Décentraliser la production d’ammoniac pour la décarboner
Dans un article publié en mai 2024 dans Nature Food, une équipe de recherche internationale évalue l’intérêt économique, d’ici 2050, d’une production d’ammoniac décentralisée au plus près des zones de consommation agricole. Il s’agit en particulier d’identifier des régions et des modes de production compétitifs, pour réduire drastiquement l’empreinte carbone des engrais azotés chimiques.
La fabrication de l’ammoniac est relativement peu coûteuse, mais elle est énergivore et fortement émettrice de dioxyde de carbone. Son optimisation a débouché sur une concentration au sein de grands sites industriels éloignés des zones de consommation. Ensuite, pour être acheminé, l’ammoniac doit alors être transformé en éléments solides (dont l’urée).
Une baisse des émissions liées au processus industriel est possible, notamment via l’utilisation de sources énergétiques décarbonées. Toutefois, les émissions liées au transport et à l’utilisation d’urée subsisteraient. Les chercheurs étudient donc la faisabilité économique d’une décentralisation de la production, dans des unités de petite taille, à proximité des zones de consommation. Deux solutions techniques sont privilégiées : la voie traditionnelle (procédé Haber-Bosch mais à partir d’énergies renouvelables) ou l’électrocatalyse.

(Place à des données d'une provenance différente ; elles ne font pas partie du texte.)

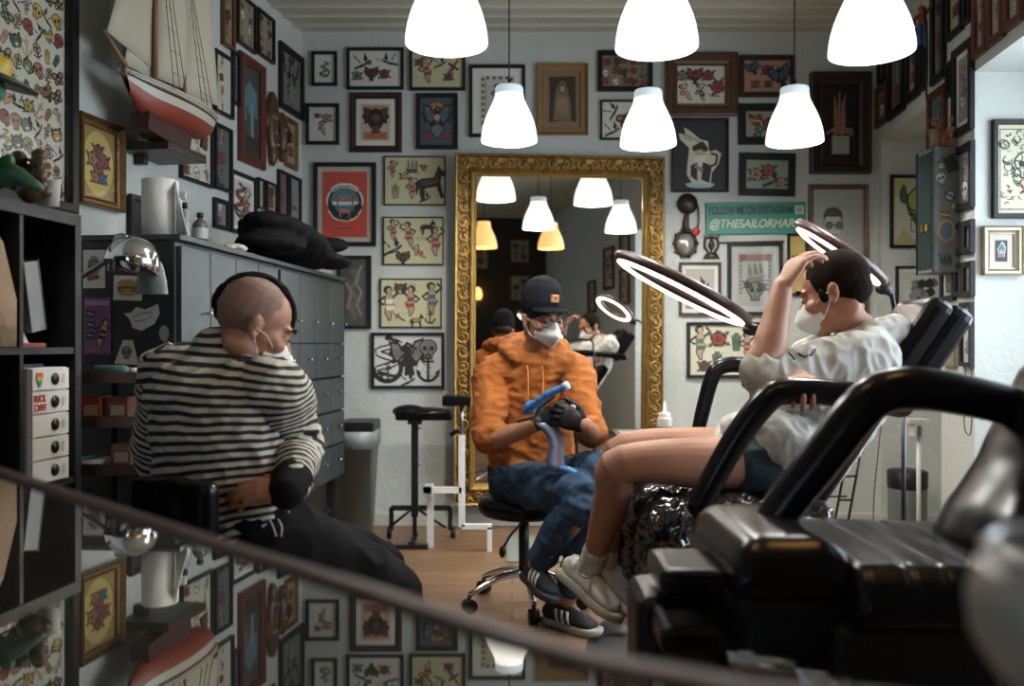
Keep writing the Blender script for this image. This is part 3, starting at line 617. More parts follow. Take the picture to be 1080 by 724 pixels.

Faisant l’hypothèse d’une baisse des coûts de production au fil du temps, les auteurs estiment la fraction de la production décentralisée qui pourrait être concurrentielle pour les agriculteurs, ammoniac issu du processus industriel classique. Ces estimations sont faites pour 2020 (situation de référence), 2030 et 2050. La comparaison est réalisée pour différents scénarios de prix de l’ammoniac et de coûts de transport, et dans plusieurs zones géographiques (figure). Les prix aux producteurs varient ainsi entre le prix médian 2004-2022 (avec coûts de transport négligeables) et le prix au 95e percentile renchéri par des coûts de transport élevés.
La compétitivité de l’ammoniac produit auprès des agriculteurs peut être atteinte en 2030 dans toutes les zones géographiques, à l’exception de quelques situations locales spécifiques, et à la condition que le prix mondial (coûts de transport inclus) reste à un niveau élevé, autour de celui atteint après le déclenchement de la guerre en Ukraine. En revanche, en 2050, la compétitivité-coût pourrait être atteinte pratiquement partout, dans l’hypothèse d’un prix médian, avec prise en compte des coûts d’acheminement jusqu’aux champs.
Évolution de la compétitivité relative de l’ammoniac décentralisé par rapport à l’ammoniac industriel, dans les zones de consommation
Source : Nature Food
Lecture : pour chaque pixel, le coût de la production décentralisée d’ammoniac est déterminé sur la base de la première année qui atteint la compétitivité-coûts entre 2020 (rouge), 2030 (bleu) et 2050 (vert). Le coût est comparé à celui de la production centralisée et au coût de l’ammoniac au point de demande, y compris le coût du transport. Les coûts de référence sont de 390 €/t, 780 €/t et 1 063 €/t d’ammoniac, choisis respectivement parmi les prix médian, 95e centile et maximum du prix historique du marché de l’ammoniac. Le coût du transport s’ajoute aux différents prix, entrainant un doublement du prix au point de demande. Les pixels de couleur jaune représentent les régions où la production décentralisée n’est jamais compétitive. La voie traditionnelle à partir d’énergies renouvelables correspond aux cartes de gauche et l’électrocatalyse à celles de droite.